Poetry on the Salish Sea and Centrum present to you: A Reminder of What Your Job is Not

Centrum’s Melissa O’Neil shares her thoughts on poetry in a dangerous world.

Desk with succulents, featuring words by poet Victoria Chang: “There is a bird and a stone in your body. Your job is not to kill the bird with the stone.”
Melissa O’Neil’s desk, featuring words by poet Victoria Chang. Photo by Melissa O’Neil

By Melissa O'Neil

An Evening of Poetry on the Ides of March

Centrum and Poetry on the Salish Sea offer an evening of poetry

Poets Rena Priest, Tamara Rookwood, and Kim Trainor gift you with their poetry

March 14th at the Wheeler Theater at Fort Worden

Doors open at 6:30 p.m., Reading starts at 7 p.m.

Reception at Taps after

There is a woman who works at Copper Canyon Press named Kim Kopetz. She offers Centrum residents field trips, so they can see the seat of where all of the famous poets have been published. Unassuming and an absolute delight, Kopetz has madrona berries strung on a thread in her office, an old typewriter in the corner, and the teeniest, tiniest yellow vase you've ever seen.

A former librarian, like me, she offers up volumes of poetry for people to look at, to read, and sometimes if the books have imperfections, she lets people take them home.
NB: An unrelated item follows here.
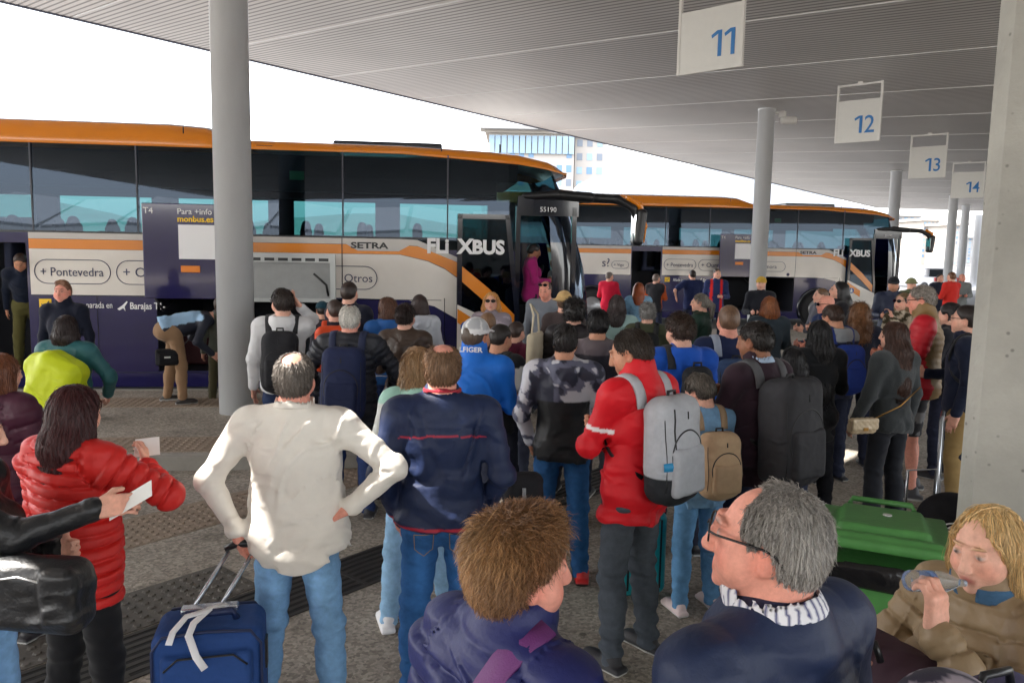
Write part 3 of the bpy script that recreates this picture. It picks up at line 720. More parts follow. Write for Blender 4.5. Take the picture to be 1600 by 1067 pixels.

Kopetz makes sure people leave with something in hand. She gifted me an Expedition Press postcard with a quote from a Victoria Chang poem: “There is a bird and a stone in your body. Your job is not to kill the bird with the stone.” 

This postcard sits on my desk at Centrum, where I work at the artist residency program. I read it maybe thirty times a day, more on harder days. Like Kopetz, my job is also a delight, as is my co-worker Libby Pratt, who has become a dear, dear friend. Pratt and I usher in artists and writers who come for residencies, come and have experiences that are transformative, and these people, in turn, transform Pratt’s and my lives. 

Life outside of my job gets a little trickier, because this world. That's where things get really messy. For one, to walk in this world is dangerous. For two, see number one. This world will mess with your head. It will turn you inside out. It will turn you to dust, if it can. 

How can poetry change anything, you might ask? How can it make a difference at all? Poets are change-makers. They are dreamers. They are radical and offer up words and worlds for us to imagine. When there is no hope, I look to Victoria Chang’s poetry, I look to the postcard with her words, and they come in most handy, if only for life advice: “There is a bird and a stone in your body. Your job is not to kill the bird with the stone.” 

What if I can offer myself poetry, for one line a day, repeating it, like a mantra, like the madrona berries that Kim has strung on a thread in her office, one berry is one prayer, said over and over, because maybe if I can remember to offer myself the kindness of not killing the bird in my body with the stone in my body, I can offer that to the person next to me? And maybe the person next to me can offer it to the person next to them. 

I turn to Victoria Chang when nothing else makes sense. I turn to Rena Priest, Tamara Rookwood, Kim Trainor. I turn to the change-makers.

On a day in November of 2024, I took a walk with my dear colleague Pratt, because it was a dark day, and we were scared for what would happen next in this country. We took a walk, because what else could we do? We walked the trails at Fort Worden, and we found bright bundles of madrona berries. We picked them up and put them in our office, where they still sit, a memento of brightness on a dark day. It was before I knew Kopetz and her berries. As we walked, I peeped into the windows of Copper Canyon Press and saw a quote by Hakuin pinned up at someone’s desk: “If you forget yourself, you become the universe.” It was just an inkling of something that gave me hope on a day that felt pretty hopeless. 

I offer this to you now. Be kind to yourself. Be kind to your neighbor. Do not kill the bird inside your body with the stone inside your body. Maybe if you forget yourself, you will become the universe. Remember others around you. If you are in need of hope, of community, look to poetry. Join us on March 14th for an evening of poetry with change-makers Rena Priest, Tamara Rookwood, and Kim Trainor. And take good care out there, friends.